Thanks. Those were brain farts on my part.

@Bugiardi Ah okay thanks. That one really confused me. Kudos to you for getting that one.

dang it, i got 8 for 6c too haha @Hark123

So I had form G… My free response was different than what was posted. Anyone know when I can see those?

@goblazers hahah im not alone then! but as @zach1198 said we will get most of the credit just a careless number error.

How many forms of the test were there? I had form O and it seems like many others had O too. @BenX97 said he had G.

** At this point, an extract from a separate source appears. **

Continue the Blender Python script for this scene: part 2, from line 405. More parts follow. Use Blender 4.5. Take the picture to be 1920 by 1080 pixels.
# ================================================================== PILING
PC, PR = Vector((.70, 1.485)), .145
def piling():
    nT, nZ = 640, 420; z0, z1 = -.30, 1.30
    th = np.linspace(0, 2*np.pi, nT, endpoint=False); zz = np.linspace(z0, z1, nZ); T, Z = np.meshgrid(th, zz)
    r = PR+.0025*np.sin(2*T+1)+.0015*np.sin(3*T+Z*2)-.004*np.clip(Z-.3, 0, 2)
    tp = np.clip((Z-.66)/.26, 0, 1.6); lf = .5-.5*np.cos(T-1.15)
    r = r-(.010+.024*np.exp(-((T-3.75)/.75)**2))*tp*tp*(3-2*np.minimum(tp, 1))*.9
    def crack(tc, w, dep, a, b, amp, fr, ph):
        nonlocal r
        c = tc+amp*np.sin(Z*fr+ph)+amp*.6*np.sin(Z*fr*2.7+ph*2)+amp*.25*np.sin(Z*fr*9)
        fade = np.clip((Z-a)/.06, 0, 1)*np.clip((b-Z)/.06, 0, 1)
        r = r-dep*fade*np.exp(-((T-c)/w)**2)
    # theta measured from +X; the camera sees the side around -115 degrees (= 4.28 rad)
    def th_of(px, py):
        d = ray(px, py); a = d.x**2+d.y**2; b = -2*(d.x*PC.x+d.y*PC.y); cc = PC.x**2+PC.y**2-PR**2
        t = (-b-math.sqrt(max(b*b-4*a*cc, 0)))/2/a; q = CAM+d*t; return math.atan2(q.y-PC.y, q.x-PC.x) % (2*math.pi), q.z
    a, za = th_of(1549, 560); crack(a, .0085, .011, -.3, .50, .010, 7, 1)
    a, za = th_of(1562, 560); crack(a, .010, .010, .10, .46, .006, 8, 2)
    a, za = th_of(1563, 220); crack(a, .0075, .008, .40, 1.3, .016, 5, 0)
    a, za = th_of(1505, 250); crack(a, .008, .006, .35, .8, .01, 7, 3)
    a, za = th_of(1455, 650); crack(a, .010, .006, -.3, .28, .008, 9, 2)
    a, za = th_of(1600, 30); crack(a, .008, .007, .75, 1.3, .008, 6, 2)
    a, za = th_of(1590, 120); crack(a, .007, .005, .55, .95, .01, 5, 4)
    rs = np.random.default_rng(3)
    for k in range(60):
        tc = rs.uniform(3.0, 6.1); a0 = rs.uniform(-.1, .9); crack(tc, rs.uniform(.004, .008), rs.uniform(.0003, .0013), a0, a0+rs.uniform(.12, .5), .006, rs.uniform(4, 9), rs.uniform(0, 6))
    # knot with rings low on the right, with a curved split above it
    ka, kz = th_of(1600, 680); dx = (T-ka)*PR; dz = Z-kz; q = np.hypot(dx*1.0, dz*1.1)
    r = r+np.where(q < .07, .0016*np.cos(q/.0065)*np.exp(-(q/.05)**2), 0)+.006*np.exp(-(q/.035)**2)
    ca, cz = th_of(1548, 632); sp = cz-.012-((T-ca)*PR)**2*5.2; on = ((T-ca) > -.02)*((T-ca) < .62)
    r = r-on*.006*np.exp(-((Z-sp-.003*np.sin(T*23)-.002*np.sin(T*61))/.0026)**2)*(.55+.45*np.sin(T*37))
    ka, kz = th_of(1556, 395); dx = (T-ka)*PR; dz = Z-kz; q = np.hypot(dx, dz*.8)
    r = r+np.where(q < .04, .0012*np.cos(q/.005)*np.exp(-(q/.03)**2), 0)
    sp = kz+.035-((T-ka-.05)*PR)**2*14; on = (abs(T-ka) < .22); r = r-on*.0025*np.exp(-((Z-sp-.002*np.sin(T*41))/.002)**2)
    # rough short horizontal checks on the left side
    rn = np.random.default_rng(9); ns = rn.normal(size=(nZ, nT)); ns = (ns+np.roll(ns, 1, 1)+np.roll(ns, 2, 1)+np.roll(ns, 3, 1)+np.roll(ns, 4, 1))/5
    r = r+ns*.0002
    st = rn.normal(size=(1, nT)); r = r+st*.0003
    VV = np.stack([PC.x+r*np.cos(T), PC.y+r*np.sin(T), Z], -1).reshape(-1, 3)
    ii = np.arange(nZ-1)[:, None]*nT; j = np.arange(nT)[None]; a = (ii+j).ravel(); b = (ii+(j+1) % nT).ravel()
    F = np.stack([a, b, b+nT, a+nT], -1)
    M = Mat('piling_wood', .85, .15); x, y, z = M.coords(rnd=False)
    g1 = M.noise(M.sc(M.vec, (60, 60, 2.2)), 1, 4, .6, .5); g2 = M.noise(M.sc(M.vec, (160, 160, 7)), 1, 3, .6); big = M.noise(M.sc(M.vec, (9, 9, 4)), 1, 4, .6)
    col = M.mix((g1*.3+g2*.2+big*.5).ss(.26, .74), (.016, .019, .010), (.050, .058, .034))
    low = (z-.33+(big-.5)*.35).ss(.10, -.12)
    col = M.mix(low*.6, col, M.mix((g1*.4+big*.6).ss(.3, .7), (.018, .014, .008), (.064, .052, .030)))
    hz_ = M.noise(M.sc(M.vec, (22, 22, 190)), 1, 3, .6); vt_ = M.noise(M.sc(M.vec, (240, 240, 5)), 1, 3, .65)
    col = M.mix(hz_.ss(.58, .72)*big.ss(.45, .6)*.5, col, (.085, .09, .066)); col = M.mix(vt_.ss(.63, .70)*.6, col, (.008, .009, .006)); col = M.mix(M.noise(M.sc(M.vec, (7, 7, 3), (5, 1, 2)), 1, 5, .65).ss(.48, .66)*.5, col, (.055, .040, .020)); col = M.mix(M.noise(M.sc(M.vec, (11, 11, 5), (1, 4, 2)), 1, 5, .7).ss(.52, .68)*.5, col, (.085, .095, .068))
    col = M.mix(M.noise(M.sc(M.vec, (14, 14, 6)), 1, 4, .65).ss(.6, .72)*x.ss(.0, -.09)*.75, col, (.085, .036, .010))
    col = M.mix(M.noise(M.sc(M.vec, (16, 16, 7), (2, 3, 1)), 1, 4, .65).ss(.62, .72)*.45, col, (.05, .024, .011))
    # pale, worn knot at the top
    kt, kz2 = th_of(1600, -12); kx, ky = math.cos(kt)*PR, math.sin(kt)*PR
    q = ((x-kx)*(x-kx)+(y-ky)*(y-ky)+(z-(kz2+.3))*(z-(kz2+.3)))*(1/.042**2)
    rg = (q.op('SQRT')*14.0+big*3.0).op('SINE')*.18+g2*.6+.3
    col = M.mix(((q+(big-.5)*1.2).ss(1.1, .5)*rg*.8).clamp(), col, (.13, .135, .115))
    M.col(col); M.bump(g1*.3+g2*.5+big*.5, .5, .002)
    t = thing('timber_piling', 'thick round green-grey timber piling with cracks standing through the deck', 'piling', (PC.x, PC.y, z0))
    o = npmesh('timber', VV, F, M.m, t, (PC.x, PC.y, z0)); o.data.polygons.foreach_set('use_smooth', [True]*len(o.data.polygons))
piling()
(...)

I got -1/64 for 6c too :frowning: subtracting and multiplying is hard :confused:

Just printed off the FRQ’s. I will work them out and post the answers when I am done.

Here is what I got:

  1. a) int from 0 to 8 of R(t) = 76.570
    b) R(3) = 5.086 and D(3) = 5.4; since D(3) > R(3) water is decreasing at t = 3
    c) Amount of water in the pipe at any time t is 30 + int from 0 to x of R(t) - D(t); you must check endpoints and where R(t) = D(t) which is at t = 3.271; Therefore, A(0) = 30 (given), A(3.271) = 27.964, A(8) = 48.543 so absolute min occurs at t = 3.271
    d) We know from part c that at t = 8 we have 48.543 cubic feet in the pipe. Therefore,
    48.543 + int from 8 to w of R(t) - D(t) = 50

  2. a) int from 0 to 1.032 of g(x) - f(x) + int from 1.032 to 2 of f(x) - g(x) = 2.004
    b) V = int from 1.032 to 2 of [f(x) - g(x)]^2 = 1.283
    c) h(x) = f(x) - g(x) therefore h’(x) = f’(x) - g’(x) and so h’(1.8) = f’(1.8) - g’(1.8) = -3.811

  3. a) V’(16) = [V(20) - V(12)]/(20-12) = 5 m/min^2
    b) It’s the total distance Johanna jogged; 12(200) + 8 (240) + 4(220) + 16(150) = 7600 m
    c) B’(t) = 15 m/min^2
    d) (1/10) * int from 0 to 10 of B(t) = 350 m/min

  4. a) draw slope lines
    b) second deriv = 2 - dy/dx = 2 - (2x - y) = -2x + y + 2; since in Q II x < 0 and y > 0, the second deriv will be > 0 and thus all solutions in Q II will be concave up
    c) dy/dx at (2,3) = 1 so since it’s not = 0 it is neither a rel min or rel max
    d) dy/dx = y’ = m and also the second deriv = y’’ = 0 so using answer from b, -2x + y + 2 = 0 so y = 2x - 2

  5. a) max at x = -2 since that is only point where f’(x) goes from positive to negative
    b) (-2,1) and (1,3); these are only regions where f’(x) is decreasing which means f(x) is concave down and f’(x) < 0 which means f(x) is decreasing
    c) x = -1, 1 and 3; points where f’(x) slopes change
    d) f(x) = 3 + int from 1 to x of f’(t); f(4) = 3 + (-12) = -9 and f(-2) = 3 + (9) = 12; remember the value of these regions are negative. You must account for that.

  6. a) dy/dx at (-1,1) = 1/4; so y - 1 = (1/4)(x + 1)
    b) set denominator = 0; 3y^2 - x = 0 so x = 3y^2; y^3 - (3y^2)y = 2 solve and you get y = -1; plug this in to equation and solve for x; (-1)^3 - x(-1) = 2 leads to x = 3 so point = (3, -1)
    c) second deriv at (-1,1) = 1/32

Curve predictions anyone? Anyone else think it was pretty hard? Not impossible, but definitely different/harder than recent years

For 5b),I get (-2,-1), not (-2,1). Did I do something wrong?

@Markp16 no I think you’re right. I got that too

@MathToot, how would you allocate the points if you were grading for each part

For 1 d), would the barebones answer: 50 = 30 + int from 0 to w of R(t) – D(t) receive full credit?

How I felt I did: MC Section 1: Part A (no calc) - 50-60% at best; MC Section 1: Part B (calc allowed) - nailed it (only guessed on four of them)…also my personal graphing calc died halfway through but thank god my teacher gave the proctor spare graphing calculators. FR Part A (calc allowed) - Botched 1, possibly nailed part a and b and didn’t know how to do c at all. FR Part B (no calc) - Nailed #3, what the frick was (b) on #4?? and BS’d © on 4 as well, felt surprisingly decent on #5, definitely nailed #6. Probably got a 3 but maybe scathed a 4. Most of my classmates drew pictures on the free response and just died throughout the whole test so I feel good about myself because I actually tried!